Nous savons également que l’un des squelettes a été assemblé entre 1260 et 1440 avant notre ère, tandis que l’autre l’a été entre 1130 et 1310 avant notre ère. Bien qu’il y ait un chevauchement entre ces deux estimations, les archéologues pensent que ces deux squelettes ont été travaillés à des moments différents. En revanche, statistiquement parlant, le fait que cela se soit produit deux fois n’est probablement pas un hasard.

Par ailleurs, la position des deux squelettes en position fœtale suggère que les habitants de la région ont délibérément placé les corps dans ces tourbières pour les préserver. Autrement dit, ces personnes avaient connaissance de ce processus de conservation.

La question est : pourquoi des gens, il y environ 3 000 ans, ont-ils fusionné et conservé intentionnellement les restes de plusieurs individus dans ces deux squelettes ? Nous ne le saurons peut-être jamais avec certitude, mais une hypothèse est tout de même proposée.
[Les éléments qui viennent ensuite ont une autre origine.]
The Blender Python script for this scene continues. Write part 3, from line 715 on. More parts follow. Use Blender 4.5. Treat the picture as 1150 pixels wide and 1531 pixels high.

Pour l’archéologue Mike Parker-Pearson, de l’Université de Sheffield, il se pourrait que les corps aient été utilisés comme une sorte de contrat. Concrètement, à cette époque où la propriété foncière était marquée par la construction de systèmes de terrain à grande échelle, les droits à la terre auraient probablement dépendu des revendications ancestrales. Selon le chercheur, la fusion de différentes parties du corps d’ancêtres en une seule personne aurait alors pu représenter la fusion de différentes familles et de leurs lignées de descendance, faisant ainsi office de « document juridique ».